Personnalité
« L’homme ne s’assoit jamais. Est-ce l’habitude de l’instituteur ou du peintre ? Il semble tout à la fois réfléchir, descendre en lui-même, et regarder, l’œil vif, avec un agréable sourire au coin des lèvres.
L’homme parle, aime parler, mais soudain parait se reprendre, presque contrôler sa voix et dit :
"Vous croyez vraiment que ça va intéresser les gens ?"
Discret, aimable, il a failli traverser le siècle sans se faire remarquer, pour ne pas déranger. Figure locale parmi les plus connues au Creusot, Rochette semble s’être refusé à devenir un notable. Bien que l’on aperçoive ses tableaux dans des dizaines d’appartements et de bureaux, bien qu’il ait joué un rôle culturel de premier plan dans l’histoire de la région, bien qu’il soit salué poliment par les ouvriers dans la rue, Rochette n’est pas de ces brasseurs de vent ou coureurs de médailles. Il ne refuse pas la notoriété, mais il ne la recherche pas obstinément. Sérieux, à cent lieues des envieux et des jaloux, vif et clairvoyant mais jamais agressif, il laisse doucement filtrer une passion, celle de la peinture qui l’habita toujours.
Et si l’on pouvait sonder les cœurs comme on le fait de l’écorce terrestre, on trouverait en lui une lave brûlante comme celle qui s’écoule des creusets géants et qui a irrigué son univers mystique et indicible. Qui a vu un jour un tableau de Rochette ne peut pas résister à l’envie de connaître l’homme.
Cependant Raymond Rochette, qui se dit pauvre d’imagination a besoin pour peindre, du contact avec la réalité. Il lui faudra, pour s’exprimer pleinement, être immergé dans l’atmosphère des ateliers, non seulement voir les fournaises, mais respirer les odeurs du métal, du charbon, du goudron, entendre le rythme puissant des machines, et plus tard, communiquer amicalement avec les ouvriers dont il se sent très proche.
Ses maîtres sont les grands peintres régionaux de l’époque : essentiellement Edmond Chaine, Jean Laronze, Honoré Hugrel, Jules Adler et Louis Charlot. Il les consulte régulièrement, expose ses tableaux à leur critique, est très sensible à leurs remarques qu’il note parfois au dos des tableaux, ainsi que le jour où il a apporté la modification conseillée.
Lors de sa première exposition à Paris, au « salon des artistes Français » ; il avait alors 23 ans son paysage « Les moissons », est choisi sur les conseils d’Edmond Chaine.
Plus tard, Honoré Hugrel et Jules Adler le parrainent lors de son entrée à la société des artistes français.
Les échanges avec Louis Charlot sont nombreux ; ils continueront après la guerre et deviennent des relations amicales qui les amènent à partager les joies et les peines de l’un et de l’autre.
Cette vocation de peintre éclose d’un milieu qui ne semblait en rien destiné à la produire, explique peut être un certain aspect marginal de la personnalité de Raymond Rochette.

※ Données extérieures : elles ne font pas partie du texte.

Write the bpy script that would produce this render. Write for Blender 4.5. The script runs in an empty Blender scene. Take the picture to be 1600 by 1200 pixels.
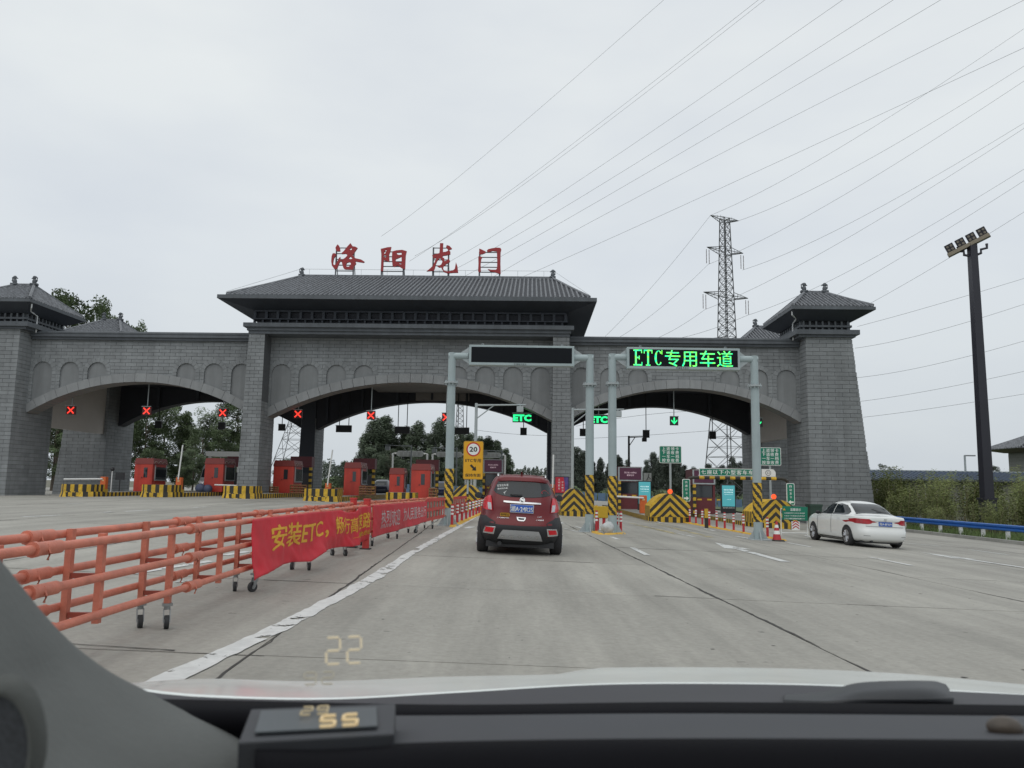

Artiste autodidacte, il s’est tenu à l’écart des écoles et des tendances tout en se voulant et en réussissant à être un témoin de son temps. Bien sûr, les rencontres avec d’autres peintres rompaient son isolement, mais Louis Charlot et Jules Adler lui donnaient des conseils, non des leçons. Et il s’est très vite dégagé de leur influence. Il est d’ailleurs remarquable que ni ces échanges, ni ses nombreuses lectures de revues artistiques, ou les visites d’expositions à Paris, ni ses séjours à l’étranger… n’aient eu d impact réel sur lui et sur son œuvre.